Entretanto, observou que, se isso fosse verdade, poderíamos ter um tipo social estabelecendo que fome é crime, e isso seria suficiente para acabar com a fome no país. E concluiu o raciocínio afirmando que o Direito Penal exerce um papel importante, mas tem que vir acompanhado por políticas públicas. Ele ensinou, sob este aspecto, que existem países que contam com tipos penais muito pequenos, mormente em sede de Direito Penal Eleitoral, mas que, todavia, a legislação mostra-se notavelmente eficiente, como é o caso da Alemanha. “O Código Penal alemão, prevê apenas oito crimes eleitorais. Entre esses crimes, há um que se destaca, que consiste na compra e venda de voto no parlamento, cuja pena varia entre oito e 20 anos de prisão, acompanhada de inelegibilidade por 16 anos”.

 

Coibição da captação irregular de sufrágio e exigência da ficha limpa

 

Em prosseguimento, Antonio Carlos da Ponte comentou aquelas que considera as principais alterações na legislação penal eleitoral brasileira, fruto de iniciativa popular: a Lei 9.840/99, que trata da captação irregular de sufrágio (compra e venda de voto) como infração administrativa. E lembrou que a infração também está prevista como crime eleitoral desde 1965, com pena máxima de quatro anos de reclusão, a ser cumprida em regime aberto, podendo ser substituída por duas penas restritivas de direitos ou por uma restritiva de direitos e multa.

 

“Era comum que o condenado pela compra de votos tivesse uma resposta penal absolutamente pífia, e foi necessária uma lei que não tem características penais para que aquele que compra voto tenha mais consciência de seus atos”, observou o professor. E asseverou que a resposta administrativa eleitoral ganha maior relevância porque, se o candidato fizer captação irregular de sufrágio durante o curso do processo eleitoral, perderá o registro de sua candidatura, e se for eleito e depois demonstrada a captação irregular de sufrágio, sua diplomação é tornada sem efeito.

 

A outra alteração legislativa de iniciativa popular comentada foi a Lei da Ficha Limpa. Antonio Carlos da Ponte lembrou, a propósito, a etimologia da palavra “candidato”, que advém do latim candidatus, isto é, vestido de branco (candidus). “Na antiguidade, aquele que disputava um cargo público e precisava angariar votos vestia-se de branco para simbolizar sua pureza. Em verdade, imune a qualquer mácula. Então temos uma lei, também de caráter administrativo, que assume uma importância muito grande, pois passa a trabalhar com um conceito de vida pregressa em sede de registro de candidatura”. 

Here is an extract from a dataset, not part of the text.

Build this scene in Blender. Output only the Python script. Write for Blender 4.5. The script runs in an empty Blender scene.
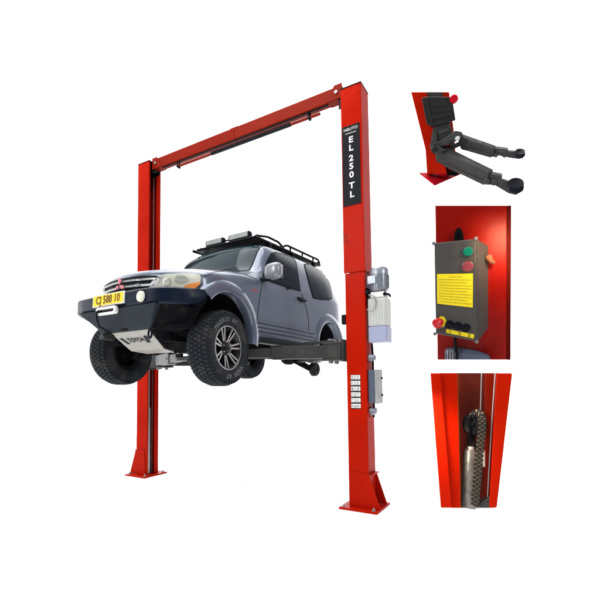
import bpy, bmesh, math, random
from mathutils import Vector, Matrix
from mathutils.bvhtree import BVHTree
random.seed(7)
SC = bpy.context.scene
COL = SC.collection
PI = math.pi

# ------------------------------------------------------------------ camera
FPX, CX, CY = 429.025, 279.93, 358.068          # focal length and principal point of the 600 px photograph
CAM = Vector((3.72, -4.923, 1.469))
YAW, PITCH, ROLL = -0.548, 0.058, -0.010
fwd = Vector((math.sin(YAW)*math.cos(PITCH), math.cos(YAW)*math.cos(PITCH), math.sin(PITCH)))
r0 = Vector((math.cos(YAW), -math.sin(YAW), 0)); u0 = r0.cross(fwd)
RIGHT = r0*math.cos(ROLL) + u0*math.sin(ROLL)
UP = -r0*math.sin(ROLL) + u0*math.cos(ROLL)
FWD = fwd
cd = bpy.data.cameras.new('camera'); cam = bpy.data.objects.new('camera', cd); COL.objects.link(cam)
m = Matrix.Identity(4)
for i in range(3):
    m[i][0] = RIGHT[i]; m[i][1] = UP[i]; m[i][2] = -FWD[i]; m[i][3] = CAM[i]
cam.matrix_world = m
cd.sensor_width = 36; cd.lens = FPX/600*36
cd.shift_x = (300-CX)/600; cd.shift_y = (CY-300)/600
cd.clip_start = .05; cd.clip_end = 500
SC.camera = cam

# ------------------------------------------------------------------ light: white studio, darker behind the camera
SC.view_settings.view_transform = 'Standard'; SC.view_settings.look = 'None'
SC.view_settings.exposure = 0; SC.view_settings.gamma = 1
W = bpy.data.worlds.new('World'); SC.world = W; W.use_nodes = True
nt = W.node_tree; nt.nodes.clear()
wo = nt.nodes.new('ShaderNodeOutputWorld'); bg = nt.nodes.new('ShaderNodeBackground')
tc = nt.nodes.new('ShaderNodeTexCoord'); dt = nt.nodes.new('ShaderNodeVectorMath'); dt.operation = 'DOT_PRODUCT'
dt.inputs[1].default_value = (-.82, .57, .0)
rp = nt.nodes.new('ShaderNodeValToRGB'); mr = nt.nodes.new('ShaderNodeMapRange')
mr.inputs[1].default_value = -1; mr.inputs[2].default_value = 1
nt.links.new(tc.outputs['Generated'], dt.inputs[0]); nt.links.new(dt.outputs['Value'], mr.inputs[0])
nt.links.new(mr.outputs[0], rp.inputs[0]); nt.links.new(rp.outputs[0], bg.inputs[0]); nt.links.new(bg.outputs[0], wo.inputs[0])
e = rp.color_ramp.elements
e[0].position = 0; e[0].color = (.07, .075, .085, 1)
e[1].position = .675; e[1].color = (1, 1, 1, 1)
k = rp.color_ramp.elements.new(.605); k.color = (.20, .205, .22, 1)
bg.inputs[1].default_value = 2.65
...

De acordo com o palestrante, a natureza administrativa das duas leis conduz à reflexão sobre o papel do Direito Penal, que “deve funcionar como a ultima ratio (última razão) e tomar um cuidado enorme na eleição dos bens jurídicos que devem ser objeto de proteção, análise e resposta. É um equívoco achar que uma sociedade deve ser protegida com uma profusão de leis penais”, asseverou.

Diante da “inflação legislativa penal”, de que falava o jurista italiano Francesco Carnelutti (1879–1965), e na perspectiva da adequação jurídica, Antonio Carlos da Ponte apontou infraçoes que, em seu entendimento, seriam melhor resolvidas no âmbito administrativo do que na esfera penal eleitoral em que estão tipificadas, como o não oferecimento de denúncia pelo promotor no prazo legal, a não manifestação do juiz nos prazos regulares, e a não observância da ordem de votação dos eleitores. 

“Uma lei eleitoral penal deve ter como objetivo alcançar aquelas violações que coloquem em cheque ou em risco a própria democracia, e não deve preocupar-se absolutamente com questões secundárias”, defendeu o professor.